* Scenes as source code *
[BEGIN]

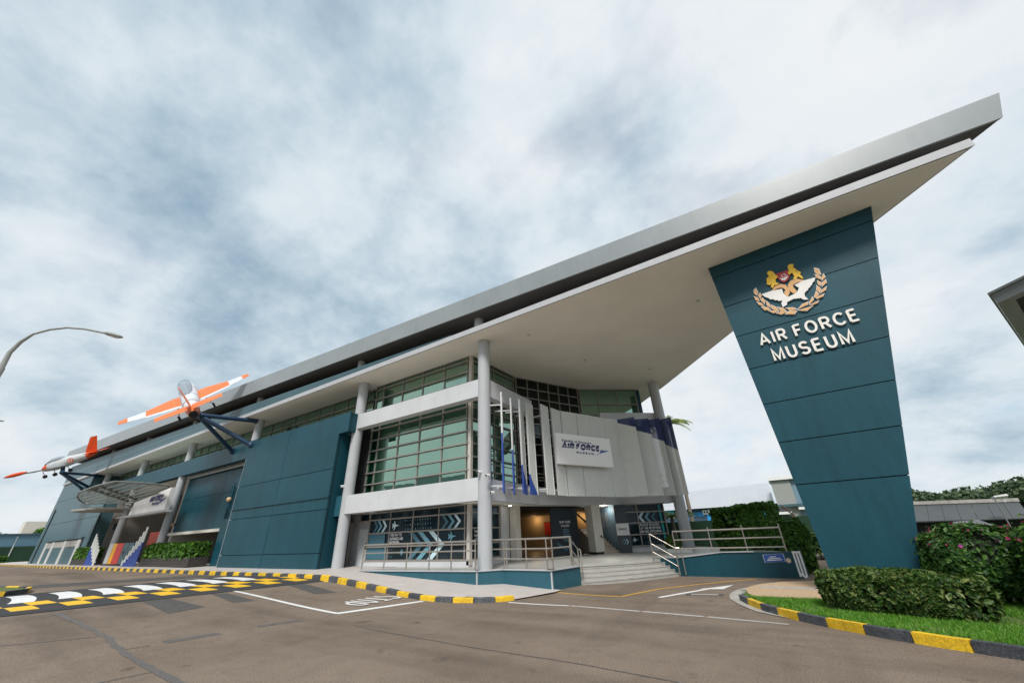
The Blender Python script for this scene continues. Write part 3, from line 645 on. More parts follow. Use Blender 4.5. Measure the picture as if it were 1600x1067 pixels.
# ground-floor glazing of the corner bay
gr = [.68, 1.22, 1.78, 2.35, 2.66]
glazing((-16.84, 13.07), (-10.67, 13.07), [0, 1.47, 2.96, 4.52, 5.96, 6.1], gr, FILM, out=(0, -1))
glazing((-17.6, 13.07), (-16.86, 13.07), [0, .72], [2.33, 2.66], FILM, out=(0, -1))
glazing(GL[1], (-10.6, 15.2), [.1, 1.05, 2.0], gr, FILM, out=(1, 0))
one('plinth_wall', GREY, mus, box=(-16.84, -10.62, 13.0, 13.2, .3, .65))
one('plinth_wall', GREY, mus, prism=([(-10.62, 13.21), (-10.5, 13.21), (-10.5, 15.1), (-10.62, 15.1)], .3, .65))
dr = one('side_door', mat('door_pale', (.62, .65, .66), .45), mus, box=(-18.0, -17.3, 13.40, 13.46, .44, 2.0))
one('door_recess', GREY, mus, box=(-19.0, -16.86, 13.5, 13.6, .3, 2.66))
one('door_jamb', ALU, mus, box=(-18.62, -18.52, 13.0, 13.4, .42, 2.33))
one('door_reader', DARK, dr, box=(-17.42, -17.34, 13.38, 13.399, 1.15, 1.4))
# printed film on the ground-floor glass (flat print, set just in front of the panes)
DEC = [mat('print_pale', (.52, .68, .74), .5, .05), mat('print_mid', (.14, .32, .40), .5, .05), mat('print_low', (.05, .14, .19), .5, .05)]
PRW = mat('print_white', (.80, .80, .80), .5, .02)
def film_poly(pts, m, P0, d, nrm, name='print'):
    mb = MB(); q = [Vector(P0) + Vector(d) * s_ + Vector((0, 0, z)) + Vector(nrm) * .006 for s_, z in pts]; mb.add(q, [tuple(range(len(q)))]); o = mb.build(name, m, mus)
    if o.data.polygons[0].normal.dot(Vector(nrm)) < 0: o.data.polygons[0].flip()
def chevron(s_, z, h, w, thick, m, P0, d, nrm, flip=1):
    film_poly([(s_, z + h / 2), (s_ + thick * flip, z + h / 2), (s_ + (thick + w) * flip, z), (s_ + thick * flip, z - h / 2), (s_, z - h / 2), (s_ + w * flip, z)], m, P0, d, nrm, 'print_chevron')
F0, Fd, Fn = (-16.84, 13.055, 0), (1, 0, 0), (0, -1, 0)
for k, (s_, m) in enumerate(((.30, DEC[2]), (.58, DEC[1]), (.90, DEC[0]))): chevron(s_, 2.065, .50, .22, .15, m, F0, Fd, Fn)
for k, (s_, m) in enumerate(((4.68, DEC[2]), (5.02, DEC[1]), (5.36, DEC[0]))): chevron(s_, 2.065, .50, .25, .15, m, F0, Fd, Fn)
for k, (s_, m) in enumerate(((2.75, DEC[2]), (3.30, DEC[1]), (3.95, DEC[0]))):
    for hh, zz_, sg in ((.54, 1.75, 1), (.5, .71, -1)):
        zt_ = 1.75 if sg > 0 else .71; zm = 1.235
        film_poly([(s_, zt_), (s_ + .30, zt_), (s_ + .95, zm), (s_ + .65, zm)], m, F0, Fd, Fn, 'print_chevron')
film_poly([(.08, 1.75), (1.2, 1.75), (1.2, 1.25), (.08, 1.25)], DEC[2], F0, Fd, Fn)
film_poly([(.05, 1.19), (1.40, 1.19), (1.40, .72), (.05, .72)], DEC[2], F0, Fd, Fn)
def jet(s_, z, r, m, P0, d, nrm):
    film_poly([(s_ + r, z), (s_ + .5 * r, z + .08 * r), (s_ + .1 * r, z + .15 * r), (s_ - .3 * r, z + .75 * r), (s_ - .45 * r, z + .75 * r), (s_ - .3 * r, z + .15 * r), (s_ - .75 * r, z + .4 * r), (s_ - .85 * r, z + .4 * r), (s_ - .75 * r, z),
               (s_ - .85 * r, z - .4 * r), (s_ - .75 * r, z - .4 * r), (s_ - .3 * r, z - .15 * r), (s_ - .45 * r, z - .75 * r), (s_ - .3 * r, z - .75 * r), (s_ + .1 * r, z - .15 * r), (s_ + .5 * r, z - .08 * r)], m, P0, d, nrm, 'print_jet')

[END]
[BEGIN]

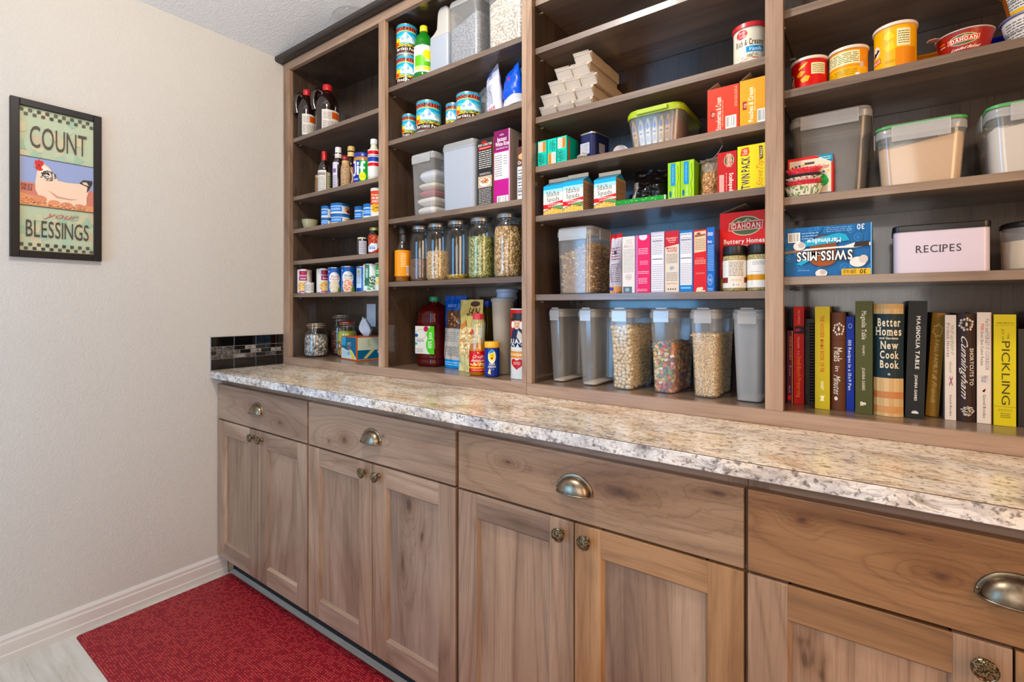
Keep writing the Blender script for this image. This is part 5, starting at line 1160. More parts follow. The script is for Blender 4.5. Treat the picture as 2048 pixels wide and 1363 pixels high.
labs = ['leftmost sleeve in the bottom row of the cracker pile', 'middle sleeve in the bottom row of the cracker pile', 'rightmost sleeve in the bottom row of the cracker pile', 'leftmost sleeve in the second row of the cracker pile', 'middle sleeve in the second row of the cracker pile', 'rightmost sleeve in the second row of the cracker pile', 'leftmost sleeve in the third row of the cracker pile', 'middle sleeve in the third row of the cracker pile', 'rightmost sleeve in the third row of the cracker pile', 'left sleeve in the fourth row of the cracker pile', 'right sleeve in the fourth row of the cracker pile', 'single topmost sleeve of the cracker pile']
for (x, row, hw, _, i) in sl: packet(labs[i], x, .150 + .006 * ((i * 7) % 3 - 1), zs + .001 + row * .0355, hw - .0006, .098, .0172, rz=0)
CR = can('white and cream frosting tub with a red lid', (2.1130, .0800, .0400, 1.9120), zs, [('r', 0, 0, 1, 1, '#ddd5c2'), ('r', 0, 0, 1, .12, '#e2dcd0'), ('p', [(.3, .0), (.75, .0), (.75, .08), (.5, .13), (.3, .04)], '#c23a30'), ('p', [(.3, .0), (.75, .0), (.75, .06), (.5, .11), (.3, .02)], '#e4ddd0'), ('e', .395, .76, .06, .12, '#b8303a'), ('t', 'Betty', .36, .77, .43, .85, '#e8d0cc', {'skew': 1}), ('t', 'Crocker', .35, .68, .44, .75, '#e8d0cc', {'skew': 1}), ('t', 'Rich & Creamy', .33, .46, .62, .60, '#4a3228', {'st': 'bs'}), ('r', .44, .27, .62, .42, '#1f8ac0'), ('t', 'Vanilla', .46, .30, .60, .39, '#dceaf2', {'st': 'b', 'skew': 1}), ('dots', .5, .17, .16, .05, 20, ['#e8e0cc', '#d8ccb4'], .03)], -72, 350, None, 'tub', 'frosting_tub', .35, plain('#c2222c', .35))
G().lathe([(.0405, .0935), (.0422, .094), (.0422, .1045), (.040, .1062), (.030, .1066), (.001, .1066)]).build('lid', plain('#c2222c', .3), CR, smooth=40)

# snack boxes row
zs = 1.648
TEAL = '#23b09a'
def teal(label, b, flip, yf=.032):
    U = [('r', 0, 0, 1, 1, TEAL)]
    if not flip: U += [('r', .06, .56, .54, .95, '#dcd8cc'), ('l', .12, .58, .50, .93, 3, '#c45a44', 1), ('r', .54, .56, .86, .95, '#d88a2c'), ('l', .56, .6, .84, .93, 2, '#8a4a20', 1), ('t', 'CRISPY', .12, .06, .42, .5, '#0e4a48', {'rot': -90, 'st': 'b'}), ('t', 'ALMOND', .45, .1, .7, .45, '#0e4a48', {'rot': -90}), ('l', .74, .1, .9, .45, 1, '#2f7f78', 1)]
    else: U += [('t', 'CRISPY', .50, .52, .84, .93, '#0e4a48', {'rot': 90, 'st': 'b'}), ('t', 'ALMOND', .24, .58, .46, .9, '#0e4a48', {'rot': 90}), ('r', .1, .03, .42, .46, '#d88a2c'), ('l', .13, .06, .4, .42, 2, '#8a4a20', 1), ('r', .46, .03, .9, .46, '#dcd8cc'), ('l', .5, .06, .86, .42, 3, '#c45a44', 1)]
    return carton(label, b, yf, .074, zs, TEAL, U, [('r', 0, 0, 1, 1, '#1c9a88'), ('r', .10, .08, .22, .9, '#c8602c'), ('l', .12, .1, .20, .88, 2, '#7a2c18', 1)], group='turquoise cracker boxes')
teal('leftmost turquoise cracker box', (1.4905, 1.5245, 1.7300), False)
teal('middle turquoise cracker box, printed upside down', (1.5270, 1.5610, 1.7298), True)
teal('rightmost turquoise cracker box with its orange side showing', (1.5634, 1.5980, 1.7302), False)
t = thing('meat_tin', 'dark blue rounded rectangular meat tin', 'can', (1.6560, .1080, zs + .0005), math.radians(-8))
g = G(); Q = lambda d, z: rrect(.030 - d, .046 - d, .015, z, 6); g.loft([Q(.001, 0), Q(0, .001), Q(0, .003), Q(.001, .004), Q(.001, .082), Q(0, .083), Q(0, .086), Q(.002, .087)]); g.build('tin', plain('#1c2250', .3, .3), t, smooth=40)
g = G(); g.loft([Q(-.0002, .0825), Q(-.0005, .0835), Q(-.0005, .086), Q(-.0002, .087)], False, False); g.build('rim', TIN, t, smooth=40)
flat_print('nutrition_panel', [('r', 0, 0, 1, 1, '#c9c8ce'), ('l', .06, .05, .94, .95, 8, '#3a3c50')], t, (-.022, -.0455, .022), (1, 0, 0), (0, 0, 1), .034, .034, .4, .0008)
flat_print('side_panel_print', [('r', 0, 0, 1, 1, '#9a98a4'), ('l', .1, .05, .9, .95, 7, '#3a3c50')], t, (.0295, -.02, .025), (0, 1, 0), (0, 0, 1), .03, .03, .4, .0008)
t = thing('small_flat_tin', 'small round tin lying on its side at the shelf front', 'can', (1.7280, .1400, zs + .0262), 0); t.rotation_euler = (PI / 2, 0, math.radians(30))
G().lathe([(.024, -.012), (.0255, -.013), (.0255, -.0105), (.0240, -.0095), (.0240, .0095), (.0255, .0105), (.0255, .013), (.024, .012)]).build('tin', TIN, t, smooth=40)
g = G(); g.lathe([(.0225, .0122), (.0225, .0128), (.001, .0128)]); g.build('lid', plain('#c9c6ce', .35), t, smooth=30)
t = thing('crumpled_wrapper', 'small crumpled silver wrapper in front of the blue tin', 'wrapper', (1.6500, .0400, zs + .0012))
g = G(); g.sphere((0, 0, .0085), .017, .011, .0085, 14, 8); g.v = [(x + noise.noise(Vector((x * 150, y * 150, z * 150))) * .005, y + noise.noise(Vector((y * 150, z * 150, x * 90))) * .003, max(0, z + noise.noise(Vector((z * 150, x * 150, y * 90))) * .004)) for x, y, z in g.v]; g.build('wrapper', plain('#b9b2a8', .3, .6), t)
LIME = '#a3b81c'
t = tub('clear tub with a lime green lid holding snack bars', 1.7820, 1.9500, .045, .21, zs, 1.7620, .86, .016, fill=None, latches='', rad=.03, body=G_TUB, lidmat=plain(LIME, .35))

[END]
[BEGIN]

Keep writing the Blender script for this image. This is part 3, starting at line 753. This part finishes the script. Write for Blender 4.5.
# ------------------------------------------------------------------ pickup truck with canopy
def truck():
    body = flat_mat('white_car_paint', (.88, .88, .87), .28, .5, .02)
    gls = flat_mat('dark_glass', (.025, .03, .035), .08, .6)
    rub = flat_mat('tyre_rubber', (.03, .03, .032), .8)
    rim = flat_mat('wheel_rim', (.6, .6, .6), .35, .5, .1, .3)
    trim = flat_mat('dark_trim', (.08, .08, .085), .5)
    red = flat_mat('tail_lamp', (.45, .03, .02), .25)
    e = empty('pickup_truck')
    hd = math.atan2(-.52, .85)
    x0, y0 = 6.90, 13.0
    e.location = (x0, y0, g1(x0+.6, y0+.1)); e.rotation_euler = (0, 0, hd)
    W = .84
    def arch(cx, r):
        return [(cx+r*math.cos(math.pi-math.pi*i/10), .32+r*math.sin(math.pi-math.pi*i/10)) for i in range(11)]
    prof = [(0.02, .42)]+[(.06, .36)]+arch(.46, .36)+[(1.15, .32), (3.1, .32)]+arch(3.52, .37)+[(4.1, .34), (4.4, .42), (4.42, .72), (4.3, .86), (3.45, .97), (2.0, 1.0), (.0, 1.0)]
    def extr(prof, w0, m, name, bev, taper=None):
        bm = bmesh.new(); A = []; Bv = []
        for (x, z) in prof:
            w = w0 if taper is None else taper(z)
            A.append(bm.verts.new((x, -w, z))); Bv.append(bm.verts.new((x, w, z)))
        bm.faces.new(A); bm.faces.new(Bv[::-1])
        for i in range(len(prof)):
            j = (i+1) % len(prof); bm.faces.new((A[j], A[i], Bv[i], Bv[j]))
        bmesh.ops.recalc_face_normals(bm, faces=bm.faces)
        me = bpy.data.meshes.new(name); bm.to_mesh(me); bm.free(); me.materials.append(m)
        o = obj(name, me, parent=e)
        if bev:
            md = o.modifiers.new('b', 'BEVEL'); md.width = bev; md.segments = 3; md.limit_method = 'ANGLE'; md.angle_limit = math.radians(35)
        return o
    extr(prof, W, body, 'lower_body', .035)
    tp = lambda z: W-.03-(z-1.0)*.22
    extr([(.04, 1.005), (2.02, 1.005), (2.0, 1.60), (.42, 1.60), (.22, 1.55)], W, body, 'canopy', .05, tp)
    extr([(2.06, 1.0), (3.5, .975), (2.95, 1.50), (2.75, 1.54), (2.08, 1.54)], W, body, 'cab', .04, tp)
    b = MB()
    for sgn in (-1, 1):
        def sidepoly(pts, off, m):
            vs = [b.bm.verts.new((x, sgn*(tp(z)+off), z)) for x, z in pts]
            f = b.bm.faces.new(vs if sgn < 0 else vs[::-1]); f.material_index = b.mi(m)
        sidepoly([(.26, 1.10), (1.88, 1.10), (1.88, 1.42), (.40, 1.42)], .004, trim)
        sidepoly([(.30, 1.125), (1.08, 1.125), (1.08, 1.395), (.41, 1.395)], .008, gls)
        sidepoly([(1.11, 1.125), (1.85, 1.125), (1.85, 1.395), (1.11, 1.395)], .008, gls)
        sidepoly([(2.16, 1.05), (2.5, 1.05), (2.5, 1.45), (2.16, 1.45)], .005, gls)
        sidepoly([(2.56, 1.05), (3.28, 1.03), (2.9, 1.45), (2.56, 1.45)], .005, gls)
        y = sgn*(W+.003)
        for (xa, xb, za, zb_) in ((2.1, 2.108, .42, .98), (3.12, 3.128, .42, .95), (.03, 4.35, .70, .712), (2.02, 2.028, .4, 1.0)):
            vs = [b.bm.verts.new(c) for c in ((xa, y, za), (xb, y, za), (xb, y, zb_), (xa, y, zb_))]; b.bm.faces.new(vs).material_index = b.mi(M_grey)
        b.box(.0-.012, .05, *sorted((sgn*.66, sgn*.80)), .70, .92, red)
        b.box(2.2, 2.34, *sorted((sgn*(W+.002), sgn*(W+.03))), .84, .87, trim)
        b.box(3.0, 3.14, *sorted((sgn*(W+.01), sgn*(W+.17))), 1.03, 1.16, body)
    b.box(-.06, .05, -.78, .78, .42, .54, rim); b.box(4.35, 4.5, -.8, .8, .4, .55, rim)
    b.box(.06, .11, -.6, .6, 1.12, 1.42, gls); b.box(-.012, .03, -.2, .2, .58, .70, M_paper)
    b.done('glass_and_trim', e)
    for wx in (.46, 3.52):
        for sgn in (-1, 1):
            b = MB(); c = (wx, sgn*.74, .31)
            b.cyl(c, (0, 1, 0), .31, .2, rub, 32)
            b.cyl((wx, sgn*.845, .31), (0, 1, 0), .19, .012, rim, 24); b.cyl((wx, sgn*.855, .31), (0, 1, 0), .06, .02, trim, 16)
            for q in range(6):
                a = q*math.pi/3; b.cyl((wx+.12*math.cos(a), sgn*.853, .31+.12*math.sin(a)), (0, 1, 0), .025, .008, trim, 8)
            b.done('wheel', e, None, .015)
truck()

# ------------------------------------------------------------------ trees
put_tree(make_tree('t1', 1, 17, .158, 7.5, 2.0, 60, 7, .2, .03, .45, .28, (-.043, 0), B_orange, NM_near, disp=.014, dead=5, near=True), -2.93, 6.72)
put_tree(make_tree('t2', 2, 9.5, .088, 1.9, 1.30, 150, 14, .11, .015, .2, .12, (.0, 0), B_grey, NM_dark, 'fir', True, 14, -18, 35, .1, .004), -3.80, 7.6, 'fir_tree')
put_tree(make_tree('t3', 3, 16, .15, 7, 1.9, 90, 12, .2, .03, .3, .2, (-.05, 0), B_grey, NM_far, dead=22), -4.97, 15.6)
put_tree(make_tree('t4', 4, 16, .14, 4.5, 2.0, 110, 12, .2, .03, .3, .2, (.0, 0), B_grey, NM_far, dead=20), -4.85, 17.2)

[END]

* TO BE DONE *
Identify each line in the records above that contains the word "this", and copy it out in full.

* OUTPUT OF THE TASK *
The Blender Python script for this scene continues. Write part 3, from line 645 on. More parts follow. Use Blender 4.5. Measure the picture as if it were 1600x1067 pixels.
Keep writing the Blender script for this image. This is part 5, starting at line 1160. More parts follow. The script is for Blender 4.5. Treat the picture as 2048 pixels wide and 1363 pixels high.
Keep writing the Blender script for this image. This is part 3, starting at line 753. This part finishes the script. Write for Blender 4.5.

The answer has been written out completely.